== Work to be completed ==
In the entries below, find the line containing "Continue the Blender" and the line containing "tag(o, label, 'scrub', kind='stuff')". Copy those two lines and everything between them exactly, and only that.

== Supplied information ==
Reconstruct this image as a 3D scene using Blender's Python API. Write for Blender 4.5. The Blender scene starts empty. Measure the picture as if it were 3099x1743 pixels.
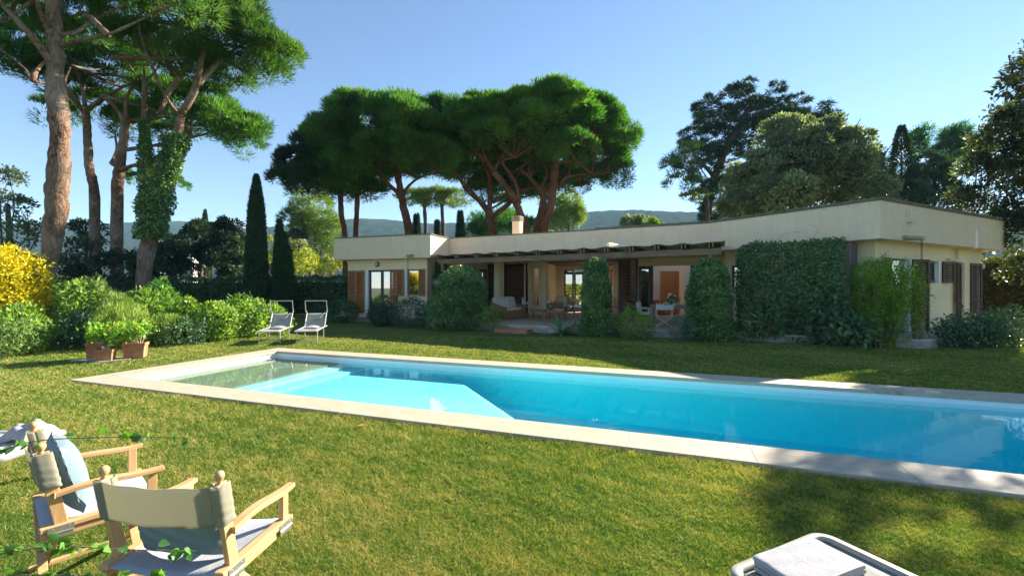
import bpy, bmesh, math
import numpy as np
from mathutils import Vector, Matrix
SC = bpy.context.scene
COL = SC.collection
R = math.radians
F = 1320.0 / 1.20303            # focal length in pixels of the 2576 px wide working copy of the photo
CAMZ = 1.7
# ------------------------------------------------------------------ camera, sky, sun, exposure
cam_d = bpy.data.cameras.new('camera'); cam = bpy.data.objects.new('camera', cam_d); COL.objects.link(cam)
cam.location = (0, 0, CAMZ); cam.rotation_euler = (R(90), 0, 0)
cam_d.sensor_width = 36; cam_d.lens = 36 * 1320 / 3099; cam_d.clip_end = 9000; cam_d.clip_start = .05
SC.camera = cam
SUN_EL = 27.0; SUN_AZ = math.degrees(math.atan2(.8, .6))
w = bpy.data.worlds.new('World'); SC.world = w; w.use_nodes = True
nt = w.node_tree; nt.nodes.clear()
sky = nt.nodes.new('ShaderNodeTexSky'); sky.sky_type = 'NISHITA'; sky.sun_disc = False
sky.sun_elevation = R(SUN_EL); sky.sun_rotation = R(SUN_AZ)
sky.air_density = 1.0; sky.dust_density = 0.0; sky.ozone_density = 3.0; sky.altitude = 0
bg = nt.nodes.new('ShaderNodeBackground'); bg.inputs[1].default_value = 0.05
ow = nt.nodes.new('ShaderNodeOutputWorld')
nt.links.new(sky.outputs[0], bg.inputs[0]); nt.links.new(bg.outputs[0], ow.inputs[0])
sun_d = bpy.data.lights.new('sun', 'SUN'); sun_d.energy = 4.4; sun_d.angle = R(.5); sun_d.color = (1, .90, .74)
sun = bpy.data.objects.new('sun', sun_d); COL.objects.link(sun)
ce, se = math.cos(R(SUN_EL)), math.sin(R(SUN_EL))
sun.rotation_euler = Vector((-.8 * ce, -.6 * ce, -se)).to_track_quat('-Z', 'Y').to_euler()
SC.view_settings.view_transform = 'Standard'; SC.view_settings.look = 'None'
SC.view_settings.exposure = 2.12; SC.view_settings.gamma = 1
SC.cycles.max_bounces = 10; SC.cycles.transparent_max_bounces = 12; SC.cycles.diffuse_bounces = 7
SC.cycles.transmission_bounces = 4; SC.cycles.glossy_bounces = 3; SC.cycles.volume_bounces = 0
SC.cycles.use_denoising = True
SC.cycles.sample_clamp_indirect = 6

# ------------------------------------------------------------------ helpers
def rng(s): return np.random.default_rng(s)
def W(dx, dy, Y):               # point seen at working-copy pixel (dx, dy), Y metres away
    return np.array([(dx - 1288) / F * Y, Y, CAMZ + (724.4 - dy) / F * Y])
def G(dx, dy, z=0.0):           # where the pixel meets the level z
    Y = (CAMZ - z) * F / (dy - 724.4)
    return np.array([(dx - 1288) / F * Y, Y, z])
def tag(o, label=None, cat=None, group=None, kind=None):
    if label: o['label'] = label
    if cat: o['category'] = cat
    if group: o['group'] = group
    if kind: o['kind'] = kind
    return o
def thing(name, label, cat, loc=(0, 0, 0), rz=0, group=None):
    o = bpy.data.objects.new(name, None); COL.objects.link(o)
    o.location = loc; o.rotation_euler = (0, 0, rz); o.empty_display_size = .2
    return tag(o, label, cat, group)
def link_mesh(name, me, mat=None, parent=None, smooth=False):
    o = bpy.data.objects.new(name, me); COL.objects.link(o)
    if mat: me.materials.append(mat)
    if smooth:
        me.polygons.foreach_set('use_smooth', np.ones(len(me.polygons), dtype=bool))
    if parent: o.parent = parent
    return o
def copy_tree(o, parent=None):
    c = o.copy(); COL.objects.link(c); c.parent = parent
    for ch in list(o.children): copy_tree(ch, c)
    return c
class MB:                       # a mesh builder: many shapes, one mesh
    def __init__(s): s.v = []; s.f = []
    def add(s, vs, fs):
        b = len(s.v); s.v += [tuple(map(float, p)) for p in vs]; s.f += [tuple(b + i for i in f) for f in fs]; return s
    def box(s, c, d, rz=0, M=None):
        x, y, z = (d[0] / 2, d[1] / 2, d[2] / 2)
        vs = [Vector((i * x, j * y, k * z)) for k in (-1, 1) for j in (-1, 1) for i in (-1, 1)]
        m = Matrix.Translation(Vector(c)) @ (M if M is not None else Matrix.Rotation(rz, 4, 'Z'))
        return s.add([m @ v for v in vs], [(0, 2, 3, 1), (4, 5, 7, 6), (0, 1, 5, 4), (2, 6, 7, 3), (0, 4, 6, 2), (1, 3, 7, 5)])
    def bar(s, p, q, w_, h_, up=(0, 0, 1)):     # rectangular bar from p to q
        p, q = Vector(p), Vector(q); d = (q - p); L = d.length; d.normalize()
        u = Vector(up); x = d.cross(u)
        if x.length < 1e-4: x = d.cross(Vector((0, 1, 0)))
        x.normalize(); u = x.cross(d)
        M = Matrix((x, d, u)).transposed().to_4x4()
        return s.box((p + q) / 2, (w_, L, h_), M=M)
    def tube(s, path, rad, n=10, cap=True):
        P = [Vector(p) for p in path]
        rad = [rad] * len(P) if np.isscalar(rad) else list(rad)
        T = []
        for i in range(len(P)):
            t = (P[min(i + 1, len(P) - 1)] - P[max(i - 1, 0)]); t.normalize(); T.append(t)
        a = T[0].cross(Vector((0, 0, 1)))
        if a.length < .1: a = T[0].cross(Vector((0, 1, 0)))
        a.normalize(); vs = []
        for i, p in enumerate(P):
            a = (a - T[i] * a.dot(T[i])); a.normalize(); b = T[i].cross(a)
            for k in range(n):
                t = 2 * math.pi * k / n; vs.append(p + (a * math.cos(t) + b * math.sin(t)) * rad[i])
        fs = [(i * n + k, i * n + (k + 1) % n, (i + 1) * n + (k + 1) % n, (i + 1) * n + k) for i in range(len(P) - 1) for k in range(n)]
        if cap: fs += [tuple(range(n - 1, -1, -1)), tuple((len(P) - 1) * n + k for k in range(n))]
        return s.add(vs, fs)
    def lathe(s, prof, c=(0, 0, 0), n=16):
        vs = [(c[0] + r * math.cos(2 * math.pi * k / n), c[1] + r * math.sin(2 * math.pi * k / n), c[2] + z) for r, z in prof for k in range(n)]
        m = len(prof)
        fs = [(i * n + k, i * n + (k + 1) % n, (i + 1) * n + (k + 1) % n, (i + 1) * n + k) for i in range(m - 1) for k in range(n)]
        fs += [tuple(range(n - 1, -1, -1)), tuple((m - 1) * n + k for k in range(n))]
        return s.add(vs, fs)
    def prism(s, poly, z0, z1):
        n = len(poly); vs = [(p[0], p[1], z0) for p in poly] + [(p[0], p[1], z1) for p in poly]
        return s.add(vs, [tuple(range(n - 1, -1, -1)), tuple(range(n, 2 * n))] + [(i, (i + 1) % n, n + (i + 1) % n, n + i) for i in range(n)])
    def grid(s, pts):           # pts[i][j]
        m, n = len(pts), len(pts[0])
        return s.add([p for row in pts for p in row], [(i * n + j, i * n + j + 1, (i + 1) * n + j + 1, (i + 1) * n + j) for i in range(m - 1) for j in range(n - 1)])
    def build(s, name, mat, parent=None, smooth=False, bevel=0, sub=0, solid=0):
        me = bpy.data.meshes.new(name); me.from_pydata(s.v, [], s.f); me.update()
        o = link_mesh(name, me, mat, parent, smooth)
        if solid:
            m = o.modifiers.new('t', 'SOLIDIFY'); m.thickness = solid; m.offset = 0
        if bevel:
            m = o.modifiers.new('b', 'BEVEL'); m.width = bevel; m.segments = 2; m.limit_method = 'ANGLE'
        if sub:
            m = o.modifiers.new('s', 'SUBSURF'); m.levels = m.render_levels = sub
        return o
def flat_poly(name, loops, z0, z1, mat, parent=None):   # outline with holes, given thickness
    cu = bpy.data.curves.new(name, 'CURVE'); cu.dimensions = '2D'; cu.fill_mode = 'BOTH'
    for lp in loops:
        sp = cu.splines.new('POLY'); sp.points.add(len(lp) - 1)
        for i, p in enumerate(lp): sp.points[i].co = (p[0], p[1], 0, 1)
        sp.use_cyclic_u = True
    cu.extrude = (z1 - z0) / 2
    tmp = bpy.data.objects.new('tmp', cu); COL.objects.link(tmp)
    bpy.context.view_layer.update()
    me = bpy.data.meshes.new_from_object(tmp.evaluated_get(bpy.context.evaluated_depsgraph_get()))
    bpy.data.objects.remove(tmp)
    me.transform(Matrix.Translation((0, 0, (z0 + z1) / 2))); me.name = name
    me.materials.clear()
    return link_mesh(name, me, mat, parent)

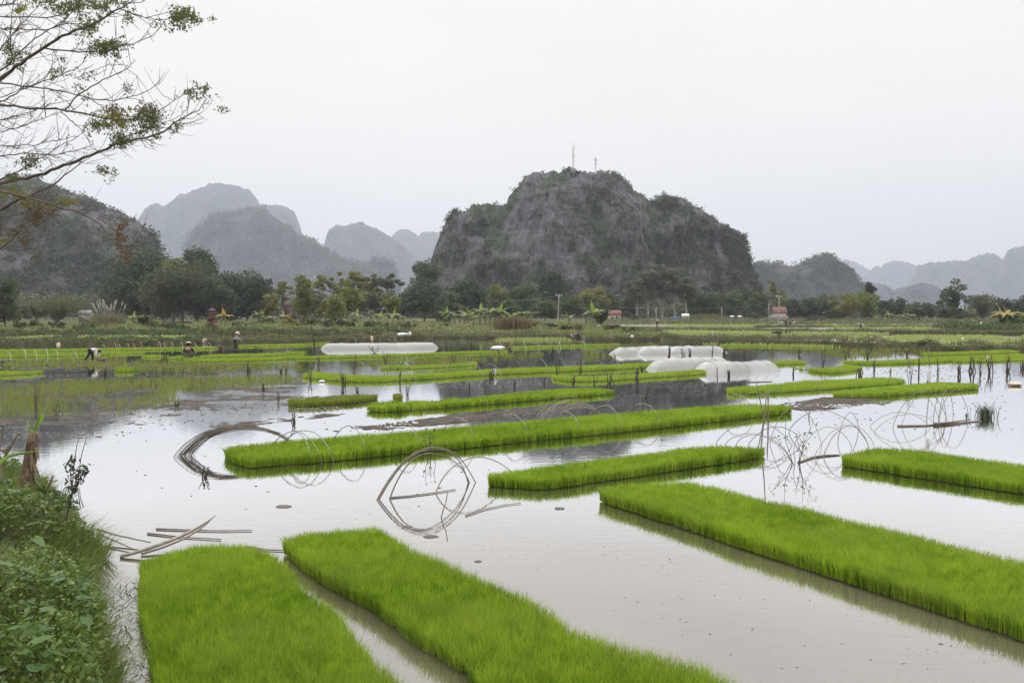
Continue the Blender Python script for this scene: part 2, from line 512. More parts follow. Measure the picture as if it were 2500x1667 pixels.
def scrub(name, hl, n, size, per, mat, label, seed, green_bias=0.0, top=True, spread=1.0):
    """bushes rooted on a hill's face, as one mass nobody could count"""
    rng = np.random.RandomState(seed)
    V = hl['V']; r, c, _ = V.shape
    ii = rng.randint(1, r, n * 3); jj = rng.randint(0, c, n * 3)
    P = V[ii, jj]
    k = 1 / hl['Hm']
    q = fbm(P[:, 0] * k * 5 + 3, P[:, 1] * k * 5, P[:, 2] * k * 4 + seed, 4)
    low = 1 - np.clip(P[:, 2] / hl['Hm'], 0, 1)
    keep = (q + (0.22 if top else 0.5) * (low - 0.5) + green_bias + rng.normal(0, 0.05, len(q))) > 0.53
    if top: keep |= (ii > r - 3) & (rng.rand(len(q)) < 0.28)
    P = P[keep][:n]
    m = MB()
    s = size * rng.uniform(0.5, 1.5, len(P))
    C = np.repeat(P, per, 0); ss = np.repeat(s, per)
    d = np.clip(rng.normal(0, 0.34, (len(C), 3)), -.6, .6) * ss[:, None]
    d[:, 2] = np.abs(d[:, 2]) * 0.9
    rr = np.clip(np.repeat(rng.rand(len(P)), per) * 0.7 + rng.rand(len(C)) * 0.3, 0, 1)
    cards(C + d + np.array([0, -0.1, 0]) * ss[:, None], ss * 0.42, rng, m, rr)
    o = m.build(name, mat)
    tag(o, label, 'scrub', kind='stuff')

rockA, rockB = (0.148, 0.142, 0.149), (0.118, 0.113, 0.119)
gr = (0.078, 0.090, 0.058)
hm_main = hill_mat('limestone_cliff', rockA, rockB, gr, 0.060, 0.55, (0.160, 0.155, 0.160))
hm_left = hill_mat('wooded_limestone', (0.17, 0.16, 0.165), (0.11, 0.106, 0.108), gr, 0.05, 0.62, (0.13, 0.125, 0.125))
hm_far = hill_mat('far_limestone', (0.10, 0.096, 0.095), (0.065, 0.063, 0.062), (0.045, 0.06, 0.035), 0.016, 0.6, (0.24, 0.23, 0.22))
hm_low = hill_mat('scrubby_ridge', (0.105, 0.098, 0.096), (0.07, 0.066, 0.064), (0.05, 0.058, 0.03), 0.025, 0.6, (0.15, 0.145, 0.135))

def z2(pts, ox, oy, s):
    return [(ox + x / s, oy + y / s) for x, y in pts]
main_o = [(990, 790), (1014, 745), (1034, 705), (1048, 655), (1058, 615), (1066, 590), (1078, 567), (1088, 543), (1100, 530), (1111, 518), (1130, 516), (1153, 503), (1172, 497), (1199, 495), (1212, 500), (1226, 506), (1236, 492), (1245, 474), (1262, 456), (1283, 432), (1296, 424), (1310, 422), (1330, 424), (1348, 418), (1365, 421), (1383, 416), (1406, 420), (1425, 419), (1444, 423), (1460, 419), (1471, 416), (1486, 422), (1501, 428), (1515, 440), (1532, 447), (1545, 466), (1560, 472), (1574, 482), (1590, 490), (1597, 490), (1602, 480), (1612, 477), (1631, 480), (1650, 484), (1666, 486), (1685, 500), (1708, 514), (1730, 527), (1746, 536), (1765, 548), (1781, 555), (1795, 562), (1807, 570), (1814, 582), (1816, 604), (1823, 618), (1832, 632), (1838, 655), (1844, 680), (1854, 707), (1866, 730), (1872, 760), (1880, 790)]
H_main = hill('hill', main_o, 420, 'big grey limestone hill with two masts on its flat top', hm_main, 640, 190, 0.55, 0.042, 3)
left_o = [(-520, 790), (-450, 640), (-320, 540), (-160, 490), (-40, 470), (0, 464), (18, 443), (53, 431), (82, 435), (118, 447), (163, 468), (212, 481), (245, 500), (286, 515), (327, 536), (351, 553), (367, 570), (384, 584), (388, 604), (392, 660), (402, 720), (420, 790)]
H_left = hill('hill', left_o, 480, 'wooded grey hill behind the overhanging bare branches, leftmost of all', hm_left, 420, 130, 0.9, 0.04, 11)
a_o = [(300, 790), (310, 700), (330, 560), (347, 531), (359, 504), (384, 497), (408, 507), (412, 497), (437, 477), (462, 469), (486, 461), (514, 448), (545, 450), (580, 453), (608, 463), (624, 481), (635, 500), (664, 500), (696, 502), (718, 517), (727, 541), (731, 570), (745, 600), (800, 700), (830, 790)]
H_a = hill('hill', a_o, 3800, 'tall pale blue hill with a domed top rising between the two darker left hills', hm_far, 260, 60, 0.5, 0.02, 23, 0.8)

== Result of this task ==
Continue the Blender Python script for this scene: part 2, from line 512. More parts follow. Measure the picture as if it were 2500x1667 pixels.
def scrub(name, hl, n, size, per, mat, label, seed, green_bias=0.0, top=True, spread=1.0):
    """bushes rooted on a hill's face, as one mass nobody could count"""
    rng = np.random.RandomState(seed)
    V = hl['V']; r, c, _ = V.shape
    ii = rng.randint(1, r, n * 3); jj = rng.randint(0, c, n * 3)
    P = V[ii, jj]
    k = 1 / hl['Hm']
    q = fbm(P[:, 0] * k * 5 + 3, P[:, 1] * k * 5, P[:, 2] * k * 4 + seed, 4)
    low = 1 - np.clip(P[:, 2] / hl['Hm'], 0, 1)
    keep = (q + (0.22 if top else 0.5) * (low - 0.5) + green_bias + rng.normal(0, 0.05, len(q))) > 0.53
    if top: keep |= (ii > r - 3) & (rng.rand(len(q)) < 0.28)
    P = P[keep][:n]
    m = MB()
    s = size * rng.uniform(0.5, 1.5, len(P))
    C = np.repeat(P, per, 0); ss = np.repeat(s, per)
    d = np.clip(rng.normal(0, 0.34, (len(C), 3)), -.6, .6) * ss[:, None]
    d[:, 2] = np.abs(d[:, 2]) * 0.9
    rr = np.clip(np.repeat(rng.rand(len(P)), per) * 0.7 + rng.rand(len(C)) * 0.3, 0, 1)
    cards(C + d + np.array([0, -0.1, 0]) * ss[:, None], ss * 0.42, rng, m, rr)
    o = m.build(name, mat)
    tag(o, label, 'scrub', kind='stuff')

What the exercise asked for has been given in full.